• [Information provided]
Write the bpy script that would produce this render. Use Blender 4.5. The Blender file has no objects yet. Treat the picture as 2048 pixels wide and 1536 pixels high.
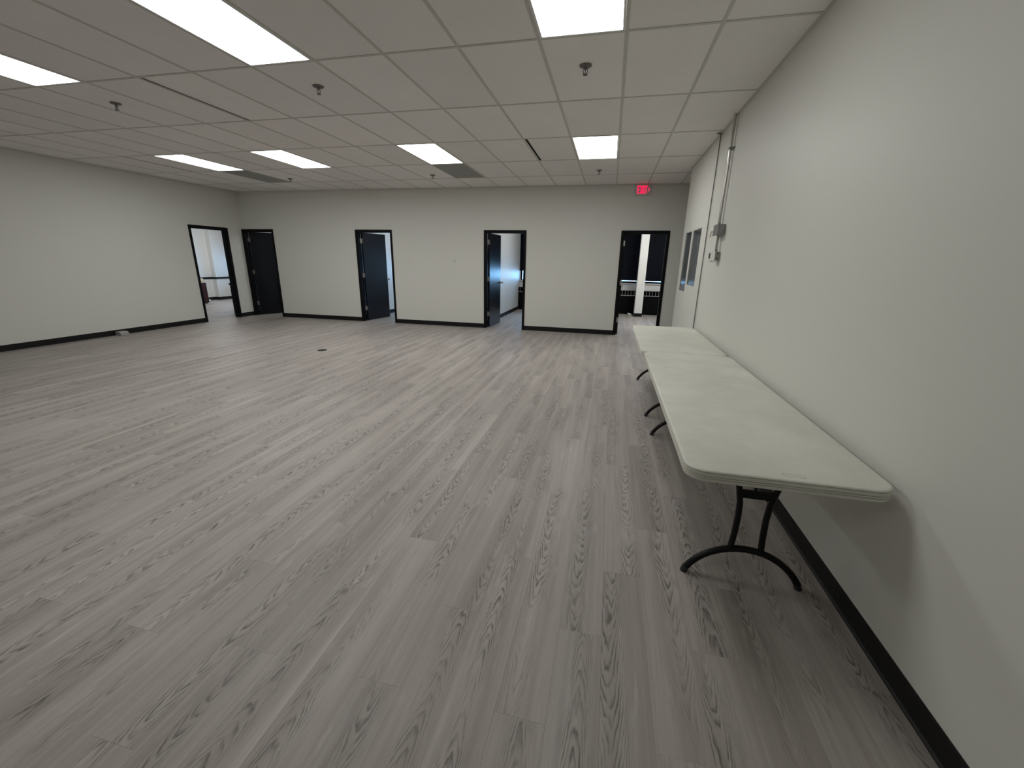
import bpy, bmesh, math, random
from mathutils import Vector, Matrix
random.seed(7)
scn = bpy.context.scene
COL = scn.collection

# ------------------------------------------------------------------ camera, world, exposure
H = 1.5298                                   # camera height
F = 825.58                                   # focal length in pixels of the 2048 px wide frame
PIT, ROLL, YAW = -0.2896, -0.0197, 0.2212
def cam_matrix():
    A = Matrix.Rotation(PIT, 3, 'X'); B = Matrix.Rotation(ROLL, 3, 'Y'); C = Matrix.Rotation(YAW, 3, 'Z')
    M = C @ A @ B
    r, f, u = M.col[0], M.col[1], M.col[2]
    m = Matrix.Identity(4)
    for i in range(3):
        m[i][0] = r[i]; m[i][1] = u[i]; m[i][2] = -f[i]
    m[2][3] = H
    return m
cd = bpy.data.cameras.new('camera'); cam = bpy.data.objects.new('camera', cd); COL.objects.link(cam)
cd.sensor_fit = 'HORIZONTAL'; cd.sensor_width = 36.0; cd.lens = F / 2048 * 36.0
cd.clip_start = 0.05; cd.clip_end = 300
CM = cam_matrix(); cam.matrix_world = CM; scn.camera = cam
CMI = CM.inverted()
def pix(p):
    q = CMI @ Vector(p)
    if q.z > -0.05: return None
    return 1024 + F * q.x / -q.z, 768 - F * q.y / -q.z

world = bpy.data.worlds.new('world'); scn.world = world; world.use_nodes = True
bg = world.node_tree.nodes['Background']
bg.inputs['Color'].default_value = (0.30, 0.58, 1.0, 1); bg.inputs['Strength'].default_value = 8.0
PANEL = 8.0                                  # radiance of the ceiling light diffusers
scn.view_settings.view_transform = 'Standard'; scn.view_settings.look = 'None'
scn.view_settings.gamma = 1.0; scn.view_settings.use_curve_mapping = False
scn.view_settings.exposure = 0.73
scn.cycles.max_bounces = 6; scn.cycles.diffuse_bounces = 4; scn.cycles.glossy_bounces = 2
scn.cycles.caustics_reflective = False; scn.cycles.caustics_refractive = False
scn.cycles.use_adaptive_sampling = True; scn.cycles.adaptive_threshold = 0.03
scn.cycles.use_light_tree = False

# ------------------------------------------------------------------ dimensions (metres)
ZC = 3.0455; YB = 9.376; XL = -9.271; XR = 1.171; YR = -2.6
WT = 0.125                                   # partition thickness
GX, GY, TX, TY = -0.0241, 3.4672, 0.6096, 1.2192   # ceiling grid origin and pitch
YW = 13.75                                   # window wall of the offices
YJ = 8.0                                     # where the right wall ends
XE = 3.2

# ------------------------------------------------------------------ materials
def mat(name, color, rough=0.5, metal=0.0, spec=0.5, emit=None, estr=0.0, coat=0.0):
    m = bpy.data.materials.new(name); m.use_nodes = True
    b = m.node_tree.nodes['Principled BSDF']
    b.inputs['Base Color'].default_value = (*color, 1); b.inputs['Roughness'].default_value = rough
    b.inputs['Metallic'].default_value = metal; b.inputs['Specular IOR Level'].default_value = spec
    b.inputs['Coat Weight'].default_value = coat
    if emit:
        b.inputs['Emission Color'].default_value = (*emit, 1); b.inputs['Emission Strength'].default_value = estr
    return m
class NT:
    def __init__(s, m): s.t = m.node_tree; s.b = s.t.nodes['Principled BSDF']
    def n(s, kind, **kw):
        x = s.t.nodes.new(kind)
        for k, v in kw.items(): setattr(x, k, v)
        return x
    def l(s, a, b): s.t.links.new(a, b)
    def math(s, op, a, b=None, clamp=False):
        x = s.n('ShaderNodeMath', operation=op); x.use_clamp = clamp
        for i, v in enumerate((a, b)):
            if v is None: continue
            if isinstance(v, (int, float)): x.inputs[i].default_value = v
            else: s.l(v, x.inputs[i])
        return x.outputs[0]
    def noise(s, vec, scale, detail=2.0, rough=0.5, dist=0.0):
        x = s.n('ShaderNodeTexNoise'); x.inputs['Scale'].default_value = scale; x.inputs['Detail'].default_value = detail
        x.inputs['Roughness'].default_value = rough; x.inputs['Distortion'].default_value = dist
        if vec is not None: s.l(vec, x.inputs['Vector'])
        return x.outputs['Fac']
    def ramp(s, fac, stops, interp='LINEAR'):
        x = s.n('ShaderNodeValToRGB'); cr = x.color_ramp; cr.interpolation = interp
        while len(cr.elements) < len(stops): cr.elements.new(0.5)
        for e, (p, c) in zip(cr.elements, stops):
            e.position = p; e.color = (*c, 1) if len(c) == 3 else c
        s.l(fac, x.inputs['Fac']); return x.outputs['Color']
    def mix(s, fac, a, b, blend='MIX'):
        x = s.n('ShaderNodeMix', data_type='RGBA', blend_type=blend)
        for k, v in (('Factor', fac), ('A', a), ('B', b)):
            i = [q for q in x.inputs if q.name == k and (q.type == 'RGBA' or k == 'Factor')][0]
            if isinstance(v, (int, float)): i.default_value = v
            elif isinstance(v, tuple): i.default_value = (*v, 1)
            else: s.l(v, i)
        return [o for o in x.outputs if o.type == 'RGBA'][0]
    def xyz(s, x=0.0, y=0.0, z=0.0):
        c = s.n('ShaderNodeCombineXYZ')
        for i, v in enumerate((x, y, z)):
            if isinstance(v, (int, float)): c.inputs[i].default_value = v
            else: s.l(v, c.inputs[i])
        return c.outputs[0]
    def bump(s, h, strength=0.2, dist=0.002):
        x = s.n('ShaderNodeBump'); x.inputs['Strength'].default_value = strength; x.inputs['Distance'].default_value = dist
        s.l(h, x.inputs['Height']); s.l(x.outputs[0], s.b.inputs['Normal'])

def paint(name, color, rough=0.42, spec=0.5):
    m = mat(name, color, rough, spec=spec); t = NT(m)
    co = t.n('ShaderNodeTexCoord').outputs['Object']
    a = t.noise(co, 1.1, 2)
    c = t.mix(t.math('MULTIPLY', a, 0.10), color, tuple(v * 0.86 for v in color))
    t.l(c, t.b.inputs['Base Color'])
    return m
WALL = (0.70, 0.705, 0.655)
M = {}
M['wall'] = paint('wall_paint', WALL, 0.50, 0.35)
M['office'] = paint('office_paint', (0.76, 0.765, 0.745), 0.45, 0.45)
M['black'] = mat('black_painted_steel', (0.004, 0.0042, 0.005), 0.5, spec=0.14)
M['leaf'] = mat('black_lacquer_door', (0.005, 0.006, 0.010), 0.27, spec=0.32)
M['base'] = mat('charcoal_vinyl_base', (0.010, 0.0095, 0.010), 0.5, spec=0.22)
M['steel'] = mat('satin_steel', (0.55, 0.54, 0.52), 0.32, 0.9)
M['galv'] = mat('galvanised_steel', (0.27, 0.27, 0.265), 0.42, 0.6)
M['emt'] = mat('conduit_steel', (0.50, 0.49, 0.47), 0.18, 1.0)
M['shadegrey'] = mat('shadow_line_grey', (0.15, 0.145, 0.135), 0.5)  # darkened to stand for the shadow line along a wall-coloured raceway
M['plastic'] = mat('white_plastic', (0.72, 0.72, 0.68), 0.4)
M['dark'] = mat('dark_plastic', (0.02, 0.02, 0.022), 0.4)
M['leg'] = mat('black_powder_coat', (0.005, 0.005, 0.006), 0.42, spec=0.25)
M['sprk'] = mat('dull_bronze_sprinkler', (0.17, 0.16, 0.155), 0.42, 0.5)
M['slit'] = mat('slot_cavity', (0.003, 0.003, 0.003), 0.9, spec=0.05)
M['tee'] = mat('grid_tee_paint', (0.56, 0.56, 0.515), 0.5)
M['lframe'] = mat('white_light_frame', (0.75, 0.75, 0.74), 0.4)
M['diff'] = mat('light_diffuser', (0.8, 0.8, 0.8), 0.5, emit=(0.985, 0.985, 0.965), estr=PANEL)
M['diff_dim'] = mat('light_diffuser_dimmed', (0.8, 0.8, 0.8), 0.5, emit=(0.985, 0.985, 0.965), estr=PANEL*0.56)
M['diff_far'] = mat('light_diffuser_far', (0.8, 0.8, 0.8), 0.5, emit=(0.985, 0.985, 0.965), estr=PANEL*1.12)
M['diff_left'] = mat('light_diffuser_left', (0.8, 0.8, 0.8), 0.5, emit=(0.985, 0.985, 0.965), estr=PANEL*0.8)
M['diff_office'] = mat('office_light_diffuser', (0.8, 0.8, 0.8), 0.5, emit=(1.0, 0.99, 0.97), estr=PANEL*2.2)
M['reflgrey'] = mat('reflection_grey_pane', (0.055, 0.065, 0.072), 0.16, spec=0.45)  # even grey puts the room's reflection in the glass into the pane colour
M['exitbody'] = mat('exit_housing', (0.55, 0.54, 0.52), 0.4)
M['exitred'] = mat('exit_letters', (0.6, 0.0, 0.03), 0.5, emit=(1.0, 0.006, 0.085), estr=0.8)
M['bronze'] = mat('floor_box_bronze', (0.045, 0.043, 0.035), 0.4, 0.5)
M['shade'] = mat('navy_roller_shade', (0.0035, 0.0045, 0.010), 0.6, spec=0.10)
M['conv'] = mat('black_convector', (0.003, 0.003, 0.0045), 0.5, spec=0.10)
M['bars'] = mat('grille_bars', (0.55, 0.55, 0.56), 0.4, 0.5)
M['maroon'] = mat('dark_red_laminate', (0.034, 0.007, 0.006), 0.42, spec=0.3)
M['paper'] = mat('cream_paper', (0.66, 0.60, 0.44), 0.7)
M['crump'] = mat('crumpled_plastic', (0.5, 0.5, 0.48), 0.25)
M['residue'] = mat('tape_residue', (0.30, 0.25, 0.13), 0.6)
M['patch'] = mat('white_filler_patch', (0.76, 0.76, 0.71), 0.7)
M['greybox'] = mat('grey_raceway_box', (0.34, 0.34, 0.335), 0.45)
M['slab'] = mat('concrete_slab', (0.11, 0.10, 0.095), 0.8)
def glass():
    m = bpy.data.materials.new('window_glass'); m.use_nodes = True; t = m.node_tree; t.nodes.clear()
    o = t.nodes.new('ShaderNodeOutputMaterial'); mx = t.nodes.new('ShaderNodeMixShader')
    tr = t.nodes.new('ShaderNodeBsdfTransparent'); gl = t.nodes.new('ShaderNodeBsdfGlossy'); fr = t.nodes.new('ShaderNodeFresnel')
    tr.inputs['Color'].default_value = (0.86, 0.92, 0.92, 1); gl.inputs['Roughness'].default_value = 0.02; fr.inputs['IOR'].default_value = 1.45
    t.links.new(fr.outputs[0], mx.inputs[0]); t.links.new(tr.outputs[0], mx.inputs[1]); t.links.new(gl.outputs[0], mx.inputs[2]); t.links.new(mx.outputs[0], o.inputs[0])
    return m
M['glass'] = glass()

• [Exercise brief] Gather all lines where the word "objects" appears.

• [Solution for this problem]
Write the bpy script that would produce this render. Use Blender 4.5. The Blender file has no objects yet. Treat the picture as 2048 pixels wide and 1536 pixels high.
cd = bpy.data.cameras.new('camera'); cam = bpy.data.objects.new('camera', cd); COL.objects.link(cam)